Volume 29 Issue 34 06 Nov 2020 19 Heshvan 5781

VaYera

Lara Fosbery – Year 12 (Class of 2021)

VaYera 

This week’s Torah portion, Parashat VaYera, is full of classic and well-known biblical tales, but possibly the most well-known is the almost-sacrifice of Yitschak.

In this portion, God instructs Avraham to take Yitschak up Mount Moriyah and sacrifice him. Avraham is over 100, and it seems that Yitschak is the only son he’ll ever have, but he doesn’t fight God, and instead prepares Yitschak for a journey up the mountain, without directly revealing what exactly the sacrifice is.

When they arrive, he ties Yitschak to the altar and prepares the knife to sacrifice him to God. But just as he’s raising the knife, an angel calls out to him: – “Lay not your hand upon the lad, neither do anything to him: for now I know that you fear God, seeing that you have not withheld your son, your only son from me.” Abraham sees a ram caught in the bushes and offers it as a sacrifice in place of Yitschak. God says that he will bless him and will multiply his “seed as the stars of the heaven”, due to his Avraham’s obedience.

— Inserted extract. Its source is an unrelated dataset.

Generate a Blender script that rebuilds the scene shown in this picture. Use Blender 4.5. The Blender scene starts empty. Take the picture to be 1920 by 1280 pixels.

When I first heard this story, it infuriated me – why would God, an all-knowing being, need to test Avraham? Surely he knew that Avraham, a 100-year-old man who had lived a respectful and righteous life, was completely loyal to Him. And even if he didn’t, why would the test be to force Avraham to sacrifice the son he had just been blessed with? And surely sparing an innocent life aligns just as much with Jewish values as sacrifice to God does? It made absolutely no sense to me.

A few years on, having heard the story a number of times, and now studying it for this Devar Torah, it still seems like an odd task, but I do see the reason in it. Upon earlier readings, I had not considered the idea that God never intended to let Avraham sacrifice Ytschak, and that subconsciously, Avraham knew this. I had always assumed that God had designed a test, and that Avraham saw no other choice but to comply. However, if we consider the possibility that both God and Avraham somehow understood that Yitschak wasn’t actually going to die, it sheds a whole new light on the story. Instead of a story of a harsh God and a compliant subject, it becomes a tale of dedication and trust.

Though ritual sacrifice plays no role in modern Judaism, I think the idea that we are not in opposition to the forces around us, but working with them, is important in a time of such political and social division. If we consider that everyone has their own reasons for making the choices they do, and that instead of fighting those choices, our mission is to work around them, it can allow us to perceive the world with more empathy and consideration, and less conflict. I hope that this Devar Torah provided a new perspective on a well-known story, and I wish everyone Shabbat Shalom.